One further step is to question whether data subject consent is the right way to protect people from the potential harms associated with applications of facial recognition software. Of course, no one should be forced to buy a new technology if they don’t want it. But should we really have to ask every individual whose information might be used to train a new algorithm if they want it used for that purpose? Training facial recognition programs to be accurate and free of bias seems to be a public good. Why should it be frustrated by assigning even opt-out rights to data subjects? What have we gained as a nation if Microsoft, Google, and Amazon continue to use biased and inaccurate facial recognition software? Should they face billions of dollars in lawsuit fines for seeking to perfect their products?
The bill recently introduced by Sens. Bernie Sanders and Jeff Merkley unfortunately would mimic many of the problematic features of the Illinois BIPA law, including affirmative opt-in consent for collection and use of biometric information, enforcement by private right of action, and damages per violation up to $5,000. And it does not pre-empt inconsistent state laws.
“Even if a facial recognition program can identify major demographics in an unbiased, accurate, and efficient way, we have to ask ourselves if that is a goal we want to pursue.”
Of course, we can argue about whether the use of a facial recognition program in a particular case makes sense. A new law should set up a process for such values-based evaluation. Even if a facial recognition program can identify major demographics in an unbiased, accurate, and efficient way, we have to ask ourselves if that is a goal we want to pursue. These cases of improper or dangerous usage of facial recognition technology will not be rare corner cases. As applications of facial recognition technology increasingly emerge, it will become clear that central uses of the technology will be questionable because of their underlying purposes.
This is what Pasquale is arguing for as part of the second wave of algorithmic accountability—to ask not just whether the technology is fair and accurate, but whether it should be used in a particular case at all.
We recognize the dependence of technology in the international arena, where the U.S. and its allies seek to promote “emerging technology that advances liberal democratic values,” in the words of Tarun Chhabra of Georgetown’s Center for Security and Emerging Technology. The second wave of algorithmic accountability is a domestic version of this values-based vision of technology management. It is time to apply it to the specific case of facial recognition technology.
If there’s no good way to establish in national law a mechanism for evaluating the uses of facial recognition technology, then we are left with the legal tools we have. Many might believe that the commercial uses of facial recognition under current standards are so dangerous to the public that throwing sand in the gears with billion-dollar class-action lawsuits is the best of the bad options available.

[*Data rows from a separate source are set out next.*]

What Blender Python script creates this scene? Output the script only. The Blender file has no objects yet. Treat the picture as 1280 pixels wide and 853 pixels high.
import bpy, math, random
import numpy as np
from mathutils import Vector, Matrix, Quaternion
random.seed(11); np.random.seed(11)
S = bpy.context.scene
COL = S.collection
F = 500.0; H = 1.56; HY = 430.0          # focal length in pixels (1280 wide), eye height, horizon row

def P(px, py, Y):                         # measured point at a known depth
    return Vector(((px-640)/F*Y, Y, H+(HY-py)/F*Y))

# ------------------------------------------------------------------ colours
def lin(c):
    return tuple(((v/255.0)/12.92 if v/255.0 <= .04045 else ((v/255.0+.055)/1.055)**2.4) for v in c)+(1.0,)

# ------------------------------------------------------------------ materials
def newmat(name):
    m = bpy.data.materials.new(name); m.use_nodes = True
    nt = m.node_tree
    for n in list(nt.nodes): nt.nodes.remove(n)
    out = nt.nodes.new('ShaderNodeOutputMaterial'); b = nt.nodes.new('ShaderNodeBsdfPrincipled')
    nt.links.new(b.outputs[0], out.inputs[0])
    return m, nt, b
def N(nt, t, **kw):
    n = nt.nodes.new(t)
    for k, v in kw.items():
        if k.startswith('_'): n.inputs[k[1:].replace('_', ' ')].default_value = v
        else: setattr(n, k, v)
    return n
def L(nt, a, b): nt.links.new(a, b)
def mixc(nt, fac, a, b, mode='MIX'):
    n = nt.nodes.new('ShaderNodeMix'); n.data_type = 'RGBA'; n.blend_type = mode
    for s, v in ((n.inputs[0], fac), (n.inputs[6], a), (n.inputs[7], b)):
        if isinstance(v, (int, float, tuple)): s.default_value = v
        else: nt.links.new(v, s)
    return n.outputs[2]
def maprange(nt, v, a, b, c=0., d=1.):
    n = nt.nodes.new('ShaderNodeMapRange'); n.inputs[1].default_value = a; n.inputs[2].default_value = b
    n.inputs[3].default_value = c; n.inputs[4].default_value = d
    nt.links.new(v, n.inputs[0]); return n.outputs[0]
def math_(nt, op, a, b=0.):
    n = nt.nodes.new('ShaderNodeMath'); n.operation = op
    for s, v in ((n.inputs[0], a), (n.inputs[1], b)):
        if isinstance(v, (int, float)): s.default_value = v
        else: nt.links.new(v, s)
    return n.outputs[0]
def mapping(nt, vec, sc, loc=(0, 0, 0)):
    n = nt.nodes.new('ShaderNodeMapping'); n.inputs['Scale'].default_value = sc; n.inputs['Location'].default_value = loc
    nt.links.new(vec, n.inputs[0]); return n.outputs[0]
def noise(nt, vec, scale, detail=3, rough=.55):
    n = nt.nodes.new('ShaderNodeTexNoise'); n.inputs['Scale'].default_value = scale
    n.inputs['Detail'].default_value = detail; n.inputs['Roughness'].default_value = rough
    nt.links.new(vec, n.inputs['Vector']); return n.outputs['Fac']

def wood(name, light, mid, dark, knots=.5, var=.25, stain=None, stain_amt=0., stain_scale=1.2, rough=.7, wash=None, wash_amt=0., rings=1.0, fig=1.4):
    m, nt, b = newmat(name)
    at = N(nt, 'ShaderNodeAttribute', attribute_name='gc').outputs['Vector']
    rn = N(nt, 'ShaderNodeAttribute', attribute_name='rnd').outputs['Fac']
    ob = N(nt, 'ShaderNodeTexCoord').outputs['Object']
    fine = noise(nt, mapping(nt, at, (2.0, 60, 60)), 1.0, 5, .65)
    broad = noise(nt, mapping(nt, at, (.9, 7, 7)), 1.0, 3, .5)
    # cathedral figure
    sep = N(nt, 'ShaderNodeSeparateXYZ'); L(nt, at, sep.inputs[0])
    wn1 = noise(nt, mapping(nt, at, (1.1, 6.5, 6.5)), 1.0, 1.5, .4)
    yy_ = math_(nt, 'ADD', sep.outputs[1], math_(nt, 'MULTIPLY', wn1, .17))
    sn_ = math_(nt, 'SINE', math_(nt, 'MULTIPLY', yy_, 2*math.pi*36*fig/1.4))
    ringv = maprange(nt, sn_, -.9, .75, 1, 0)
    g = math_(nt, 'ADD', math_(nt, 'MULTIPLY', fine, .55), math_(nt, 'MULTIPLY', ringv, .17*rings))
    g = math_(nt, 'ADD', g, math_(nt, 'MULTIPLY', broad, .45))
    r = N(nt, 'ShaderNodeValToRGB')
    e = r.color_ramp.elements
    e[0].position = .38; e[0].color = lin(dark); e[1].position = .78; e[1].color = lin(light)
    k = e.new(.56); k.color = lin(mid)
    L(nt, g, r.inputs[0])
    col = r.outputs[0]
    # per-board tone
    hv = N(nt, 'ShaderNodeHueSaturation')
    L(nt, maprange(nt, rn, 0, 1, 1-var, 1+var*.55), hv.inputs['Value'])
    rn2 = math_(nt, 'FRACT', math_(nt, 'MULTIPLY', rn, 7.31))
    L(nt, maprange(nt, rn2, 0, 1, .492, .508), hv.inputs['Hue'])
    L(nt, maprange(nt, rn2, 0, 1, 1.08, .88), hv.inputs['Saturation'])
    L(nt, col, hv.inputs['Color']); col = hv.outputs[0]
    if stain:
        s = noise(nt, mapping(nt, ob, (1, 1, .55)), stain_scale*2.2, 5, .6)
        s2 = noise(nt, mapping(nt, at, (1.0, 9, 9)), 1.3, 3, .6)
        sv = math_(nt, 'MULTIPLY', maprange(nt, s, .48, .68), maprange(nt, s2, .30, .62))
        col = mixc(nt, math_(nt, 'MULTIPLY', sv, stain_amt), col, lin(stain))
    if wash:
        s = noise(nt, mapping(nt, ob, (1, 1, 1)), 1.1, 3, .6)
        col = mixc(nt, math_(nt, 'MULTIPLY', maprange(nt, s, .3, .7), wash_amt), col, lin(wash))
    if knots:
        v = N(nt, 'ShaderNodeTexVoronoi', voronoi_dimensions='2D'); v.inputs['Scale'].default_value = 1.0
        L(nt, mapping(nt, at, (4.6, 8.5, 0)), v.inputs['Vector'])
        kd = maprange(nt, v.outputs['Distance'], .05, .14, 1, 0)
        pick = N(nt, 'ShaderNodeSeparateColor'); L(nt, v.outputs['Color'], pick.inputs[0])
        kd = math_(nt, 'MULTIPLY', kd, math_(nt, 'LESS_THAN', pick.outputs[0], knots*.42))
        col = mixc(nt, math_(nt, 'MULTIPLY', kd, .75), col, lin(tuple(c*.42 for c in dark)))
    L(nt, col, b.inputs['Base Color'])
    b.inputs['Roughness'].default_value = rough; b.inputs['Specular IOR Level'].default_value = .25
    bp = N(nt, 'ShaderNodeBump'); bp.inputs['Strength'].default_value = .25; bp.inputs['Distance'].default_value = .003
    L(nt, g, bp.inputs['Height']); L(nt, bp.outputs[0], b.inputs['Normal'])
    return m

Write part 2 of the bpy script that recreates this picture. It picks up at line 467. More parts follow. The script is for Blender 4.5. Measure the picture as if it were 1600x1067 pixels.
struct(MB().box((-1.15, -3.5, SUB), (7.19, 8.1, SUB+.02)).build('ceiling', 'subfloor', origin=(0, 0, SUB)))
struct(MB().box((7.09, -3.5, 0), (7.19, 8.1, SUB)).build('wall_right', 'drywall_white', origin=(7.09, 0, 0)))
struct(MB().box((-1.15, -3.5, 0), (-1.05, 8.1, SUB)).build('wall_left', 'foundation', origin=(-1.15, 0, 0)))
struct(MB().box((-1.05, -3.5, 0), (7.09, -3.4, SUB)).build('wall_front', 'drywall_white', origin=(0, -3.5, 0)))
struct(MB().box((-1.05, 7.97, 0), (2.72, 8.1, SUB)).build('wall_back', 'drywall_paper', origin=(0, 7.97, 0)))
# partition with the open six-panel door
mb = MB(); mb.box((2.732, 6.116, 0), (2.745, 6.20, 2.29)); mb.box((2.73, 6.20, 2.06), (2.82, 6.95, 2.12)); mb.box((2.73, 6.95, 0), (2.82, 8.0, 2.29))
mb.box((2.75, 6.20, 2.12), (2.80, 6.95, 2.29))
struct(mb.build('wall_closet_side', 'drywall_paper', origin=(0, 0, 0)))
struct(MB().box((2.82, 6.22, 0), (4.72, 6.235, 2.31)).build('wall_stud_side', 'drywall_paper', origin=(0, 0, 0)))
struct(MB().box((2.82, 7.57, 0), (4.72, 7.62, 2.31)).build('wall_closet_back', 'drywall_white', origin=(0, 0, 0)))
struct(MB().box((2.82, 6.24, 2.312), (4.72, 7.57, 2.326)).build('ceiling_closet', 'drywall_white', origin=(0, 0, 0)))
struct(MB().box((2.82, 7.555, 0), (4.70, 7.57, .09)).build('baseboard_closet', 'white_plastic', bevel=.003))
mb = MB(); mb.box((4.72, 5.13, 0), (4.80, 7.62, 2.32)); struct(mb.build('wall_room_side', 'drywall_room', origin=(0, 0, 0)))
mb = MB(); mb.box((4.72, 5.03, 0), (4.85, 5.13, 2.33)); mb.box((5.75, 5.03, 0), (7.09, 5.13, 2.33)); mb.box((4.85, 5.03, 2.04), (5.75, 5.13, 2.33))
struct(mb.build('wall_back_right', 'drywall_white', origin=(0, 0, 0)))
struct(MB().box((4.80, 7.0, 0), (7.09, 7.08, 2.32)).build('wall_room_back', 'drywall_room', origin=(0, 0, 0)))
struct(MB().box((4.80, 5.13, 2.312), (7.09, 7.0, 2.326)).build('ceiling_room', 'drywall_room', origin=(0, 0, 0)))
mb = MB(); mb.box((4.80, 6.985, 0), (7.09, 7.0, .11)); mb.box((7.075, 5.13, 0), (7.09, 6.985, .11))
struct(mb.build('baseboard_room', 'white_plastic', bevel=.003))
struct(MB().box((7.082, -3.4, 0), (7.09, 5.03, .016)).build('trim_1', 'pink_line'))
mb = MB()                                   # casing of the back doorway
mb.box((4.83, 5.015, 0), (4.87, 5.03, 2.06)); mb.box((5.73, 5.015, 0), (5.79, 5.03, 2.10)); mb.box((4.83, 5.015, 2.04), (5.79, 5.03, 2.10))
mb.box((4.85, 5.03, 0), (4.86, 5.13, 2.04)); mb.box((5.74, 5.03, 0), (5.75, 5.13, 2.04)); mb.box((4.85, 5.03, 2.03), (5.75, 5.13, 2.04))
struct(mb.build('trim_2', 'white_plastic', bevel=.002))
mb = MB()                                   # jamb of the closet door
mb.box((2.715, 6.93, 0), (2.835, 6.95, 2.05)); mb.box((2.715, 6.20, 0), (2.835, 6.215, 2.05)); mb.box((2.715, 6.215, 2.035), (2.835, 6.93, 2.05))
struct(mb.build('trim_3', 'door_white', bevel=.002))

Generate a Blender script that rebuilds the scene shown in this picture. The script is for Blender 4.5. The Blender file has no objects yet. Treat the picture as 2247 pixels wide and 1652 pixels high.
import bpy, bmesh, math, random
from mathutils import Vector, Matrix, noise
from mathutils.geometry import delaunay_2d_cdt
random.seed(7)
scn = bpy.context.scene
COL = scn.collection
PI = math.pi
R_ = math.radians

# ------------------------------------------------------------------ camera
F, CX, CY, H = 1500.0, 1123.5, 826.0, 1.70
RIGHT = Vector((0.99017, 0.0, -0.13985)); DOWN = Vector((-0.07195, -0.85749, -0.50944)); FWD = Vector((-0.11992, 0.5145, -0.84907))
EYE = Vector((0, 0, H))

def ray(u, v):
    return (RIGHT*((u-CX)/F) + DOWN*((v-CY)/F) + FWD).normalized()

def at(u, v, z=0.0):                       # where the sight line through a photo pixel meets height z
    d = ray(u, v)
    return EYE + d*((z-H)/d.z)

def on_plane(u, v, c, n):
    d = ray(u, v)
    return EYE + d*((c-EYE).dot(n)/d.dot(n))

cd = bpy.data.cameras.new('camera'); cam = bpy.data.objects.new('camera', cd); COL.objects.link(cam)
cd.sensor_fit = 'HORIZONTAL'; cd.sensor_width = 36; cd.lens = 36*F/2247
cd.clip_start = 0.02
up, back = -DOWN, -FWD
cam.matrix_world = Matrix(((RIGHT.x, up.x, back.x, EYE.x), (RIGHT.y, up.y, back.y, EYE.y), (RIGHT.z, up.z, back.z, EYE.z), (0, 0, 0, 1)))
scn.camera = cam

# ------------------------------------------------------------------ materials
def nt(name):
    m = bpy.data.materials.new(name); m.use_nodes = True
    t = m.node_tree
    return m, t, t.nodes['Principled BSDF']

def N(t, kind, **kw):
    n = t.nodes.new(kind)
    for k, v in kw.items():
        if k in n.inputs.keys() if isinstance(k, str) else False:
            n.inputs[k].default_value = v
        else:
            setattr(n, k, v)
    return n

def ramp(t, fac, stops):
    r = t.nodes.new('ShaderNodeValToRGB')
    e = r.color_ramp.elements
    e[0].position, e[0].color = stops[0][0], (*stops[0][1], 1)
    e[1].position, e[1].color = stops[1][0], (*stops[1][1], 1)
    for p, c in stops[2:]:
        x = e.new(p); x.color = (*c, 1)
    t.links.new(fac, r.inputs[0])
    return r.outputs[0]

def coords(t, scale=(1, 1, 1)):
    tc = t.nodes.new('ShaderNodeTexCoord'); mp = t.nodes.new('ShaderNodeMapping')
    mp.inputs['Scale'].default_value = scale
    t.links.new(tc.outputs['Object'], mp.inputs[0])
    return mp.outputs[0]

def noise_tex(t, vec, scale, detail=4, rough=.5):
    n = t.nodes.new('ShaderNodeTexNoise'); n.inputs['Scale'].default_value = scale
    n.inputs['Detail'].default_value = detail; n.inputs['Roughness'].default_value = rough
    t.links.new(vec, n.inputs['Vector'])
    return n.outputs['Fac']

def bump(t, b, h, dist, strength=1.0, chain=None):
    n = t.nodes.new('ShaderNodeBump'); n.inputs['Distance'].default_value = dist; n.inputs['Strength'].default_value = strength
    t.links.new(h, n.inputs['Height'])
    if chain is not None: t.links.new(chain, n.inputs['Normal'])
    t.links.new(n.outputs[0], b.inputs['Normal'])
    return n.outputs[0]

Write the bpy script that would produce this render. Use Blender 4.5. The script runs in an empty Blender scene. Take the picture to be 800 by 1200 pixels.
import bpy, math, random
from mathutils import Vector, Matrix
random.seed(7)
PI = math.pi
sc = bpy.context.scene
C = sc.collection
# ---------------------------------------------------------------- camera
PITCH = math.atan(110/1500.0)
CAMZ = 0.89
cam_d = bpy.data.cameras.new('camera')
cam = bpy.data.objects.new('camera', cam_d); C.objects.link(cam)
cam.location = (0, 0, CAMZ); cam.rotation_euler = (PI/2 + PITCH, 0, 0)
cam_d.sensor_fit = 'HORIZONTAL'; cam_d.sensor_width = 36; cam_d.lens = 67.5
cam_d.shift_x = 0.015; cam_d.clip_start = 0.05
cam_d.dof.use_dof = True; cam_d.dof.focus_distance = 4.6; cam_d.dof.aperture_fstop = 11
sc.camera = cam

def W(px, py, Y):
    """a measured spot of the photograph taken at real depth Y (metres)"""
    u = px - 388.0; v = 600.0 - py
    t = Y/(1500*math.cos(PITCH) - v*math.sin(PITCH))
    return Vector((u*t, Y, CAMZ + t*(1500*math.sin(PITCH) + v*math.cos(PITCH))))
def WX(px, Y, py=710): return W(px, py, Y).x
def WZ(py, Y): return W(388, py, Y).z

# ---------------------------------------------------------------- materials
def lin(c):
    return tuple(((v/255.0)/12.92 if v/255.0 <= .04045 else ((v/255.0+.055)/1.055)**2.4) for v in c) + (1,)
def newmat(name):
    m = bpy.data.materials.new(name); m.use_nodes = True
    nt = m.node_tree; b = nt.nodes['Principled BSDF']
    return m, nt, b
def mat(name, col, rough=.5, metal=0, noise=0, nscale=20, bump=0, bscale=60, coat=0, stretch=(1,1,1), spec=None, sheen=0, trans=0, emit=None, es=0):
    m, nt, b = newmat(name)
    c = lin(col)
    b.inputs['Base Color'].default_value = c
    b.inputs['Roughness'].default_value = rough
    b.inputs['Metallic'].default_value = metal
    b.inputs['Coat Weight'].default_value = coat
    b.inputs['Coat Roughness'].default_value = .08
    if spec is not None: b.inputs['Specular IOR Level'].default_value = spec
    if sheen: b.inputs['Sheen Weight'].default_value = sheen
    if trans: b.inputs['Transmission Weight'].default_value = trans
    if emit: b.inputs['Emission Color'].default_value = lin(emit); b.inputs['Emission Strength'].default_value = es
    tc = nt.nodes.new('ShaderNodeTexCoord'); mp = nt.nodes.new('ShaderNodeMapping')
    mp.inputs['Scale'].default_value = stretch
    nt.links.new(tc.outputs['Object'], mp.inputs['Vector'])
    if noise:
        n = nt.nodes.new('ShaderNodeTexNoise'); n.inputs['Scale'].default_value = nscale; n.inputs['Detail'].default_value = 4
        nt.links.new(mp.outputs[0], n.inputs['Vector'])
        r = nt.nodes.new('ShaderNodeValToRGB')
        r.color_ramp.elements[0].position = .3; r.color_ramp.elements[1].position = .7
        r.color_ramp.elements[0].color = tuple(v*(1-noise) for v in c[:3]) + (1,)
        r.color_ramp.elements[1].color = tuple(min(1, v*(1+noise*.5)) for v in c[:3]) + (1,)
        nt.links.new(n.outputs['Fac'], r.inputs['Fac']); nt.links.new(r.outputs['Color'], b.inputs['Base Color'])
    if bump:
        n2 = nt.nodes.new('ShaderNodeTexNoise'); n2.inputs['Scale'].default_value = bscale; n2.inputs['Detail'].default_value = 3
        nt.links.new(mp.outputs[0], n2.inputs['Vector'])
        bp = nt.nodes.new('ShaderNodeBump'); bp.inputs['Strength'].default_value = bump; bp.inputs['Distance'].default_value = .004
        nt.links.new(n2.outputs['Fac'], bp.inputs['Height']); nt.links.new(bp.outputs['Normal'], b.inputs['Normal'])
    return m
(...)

Given the track record of the last 40 years of regulatory indifference to the consequences of technology applications—and the resulting troubles that surround us in the form of harmful spill-over effects of internet-related technologies—it is hard to argue with the pessimistic assessment that slowing facial recognition technology down in this way might be a fully rational way to proceed if there are no other alternatives.
We have to recognize that this is a miserable way to manage technology and we can do better. When things go seriously wrong with applications of facial recognition technology, or when its introduction is unreasonably delayed by irrational lawsuits—as will inevitably happen if there is no sensible values-based plan to manage its introduction—no one will want to answer the Obama question: “Uh, who thought this was a good idea?”